DD-CAM: Minimal Sufficient Explanations for Vision Models Using Delta Debugging
Krishna Khadka, Yu Lei, Raghu N. Kacker, D. Richard Kuhn
TL;DR
DD-CAM introduces a gradient-free framework to produce minimal, sufficient explanations for vision models by identifying a 1-minimal subset of internal representations (feature maps or patch tokens) whose joint activation preserves the model's prediction. By adapting delta debugging, the method finds a subset that is locally necessary and sufficient, yielding focused saliency maps with reduced clutter compared to traditional CAM-based approaches. Extensive experiments across CNNs and ViTs on ImageNet and chest radiographs show improved faithfulness and superior localization, validating both the approach and its applicability to safety-critical domains. The work also provides a practical DD-CAM implementation and discusses its limitations, with potential extensions to model debugging and bias analysis.
Abstract
We introduce a gradient-free framework for identifying minimal, sufficient, and decision-preserving explanations in vision models by isolating the smallest subset of representational units whose joint activation preserves predictions.
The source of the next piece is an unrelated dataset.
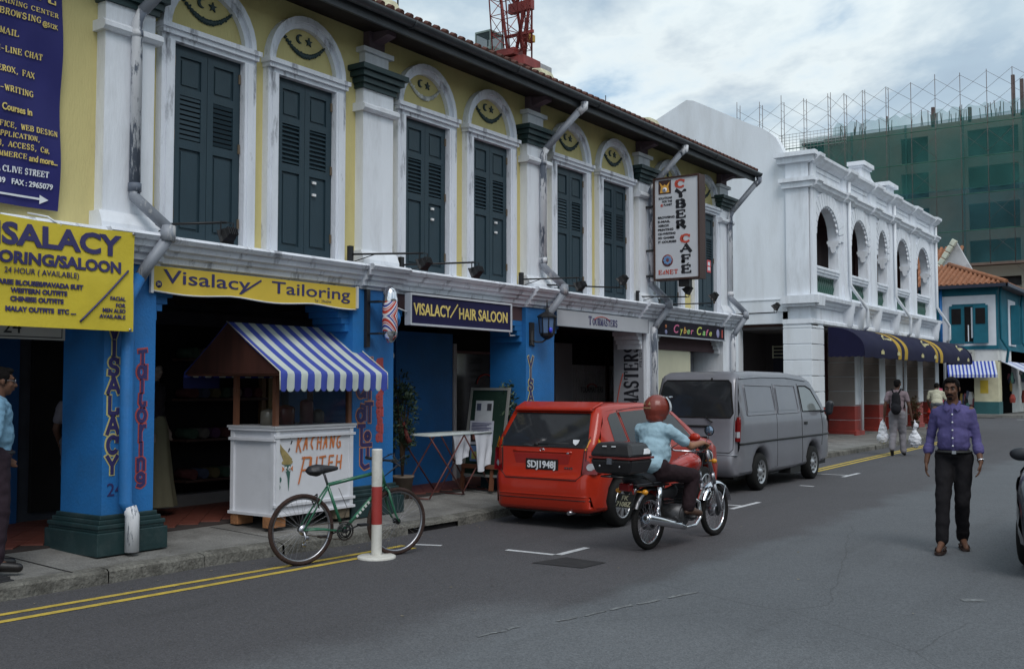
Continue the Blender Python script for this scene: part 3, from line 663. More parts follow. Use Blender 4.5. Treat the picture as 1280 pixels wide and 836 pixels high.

Unlike existing approaches that aggregate all units, often leading to cluttered saliency maps, our approach, DD-CAM, identifies a 1-minimal subset whose joint activation suffices to preserve the prediction (i.e., removing any unit from the subset alters the prediction). To efficiently isolate minimal sufficient subsets, we adapt delta debugging, a systematic reduction strategy from software debugging, and configure its search strategy based on unit interactions in the classifier head: testing individual units for models with non-interacting units and testing unit combinations for models in which unit interactions exist. We then generate minimal, prediction-preserving saliency maps that highlight only the most essential features. Our experimental evaluation demonstrates that our approach can produce more faithful explanations and achieve higher localization accuracy than the state-of-the-art CAM-based approaches.